August 2023

Convicted murderer breached his sexual risk order

A murderer who strangled a teenager to death before leaving her half naked body in a field has walked free from court after breaching rules imposed on him by the courts.

James Duggan was found guilty of the murder of Rebecca Ryle in Australia back in 2006 and was jailed for life, having emigrated Down Under from Liverpool as a child.

He has since been released from this sentence and was deported back to the UK last year, but has continued to have brushes with the law.

Liverpool Crown Court heard today, Monday, that the now 38-year-old was subject to indefinite notification requirements in January this year after being convicted of breaching a sexual risk order (SRO) and battery.

Duggan, of School Lane in Rainhill, had been given this SRO in August 2022 following his return to this country due to a “sexual motive” behind the killing.

Shannon Stewart, prosecuting, described how he then failed to inform his offender manager of a relationship he had formed with a woman as he was required to do as part of the order, which the police became aware of after an incident in which he punched her in the stomach.

The killer was released from this 26-week sentence on July 11 and was required to sign the sex offenders’ register within the following three days, but failed to do so.

Duggan was subsequently arrested again on July 17 and told detectives under interview that he had “phoned probation but got no reply”. He has been remanded in custody since.

The defendant received life imprisonment with a minimum term of 11 years in April 2006, having been convicted of Ms Ryle’s murder.

The Western Australian Supreme Court heard during his trial that Duggan, who moved to the country from Merseyside aged 11, had met his 19-year-old victim in a pub in Perth on the evening of May 5, 2004 and offered to walk her home.

But he then strangled her for three minutes in a park just metres away from her home and left her half-naked body in a field, to be found by police officers a few hours later.

Justice Lindy Jenkins said she had died “alone and degraded”, with her murderer – who was also a teen at the time – ultimately serving nearly 18 years.

Duggan was refused parole following a hearing in 2019, due in part to his “lack of acknowledgement of wrongdoing and apparent lack of remorse”. But his case was reviewed again in September 2021, when the Attorney General recommended his release after he had “imparted remorse and regret towards the offence, as well as acknowledging the victim” – leading to him being freed in March 2022 and later deported.

Duggan, who appeared in the dock wearing a white t-shirt and black Adidas tracksuit bottoms and sported greying dark hair and a beard, admitted failing to comply with notification requirement and failing to comply with a suspended sentence order.

He was handed a nine-month imprisonment suspended for two years, 180 hours of unpaid work, a rehabilitation activity requirement of up to 30 days, a six-month alcohol abstinence requirement and a 12-month drug rehabilitation requirement as well as being told to complete a relationships programme.

Sentencing, Recorder David Knifton KC said: “This is not a case of going off the radar, it is simply a case of failing to notify the police of the address at which you were living.
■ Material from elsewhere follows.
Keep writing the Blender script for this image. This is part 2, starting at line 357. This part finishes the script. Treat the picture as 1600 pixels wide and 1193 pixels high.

I am unable to accept that this is an inadvertent breach.

“You have a history of drug and alcohol misuse. This is your second breach in the first six months of the order being made.

“I am satisfied, given the acceptance on your part of the seriousness of your offending and your need to address your underlying issues, that this is a case in which I can suspend the sentence of imprisonment I must impose. There is, in your case, a realistic prospect of rehabilitation.”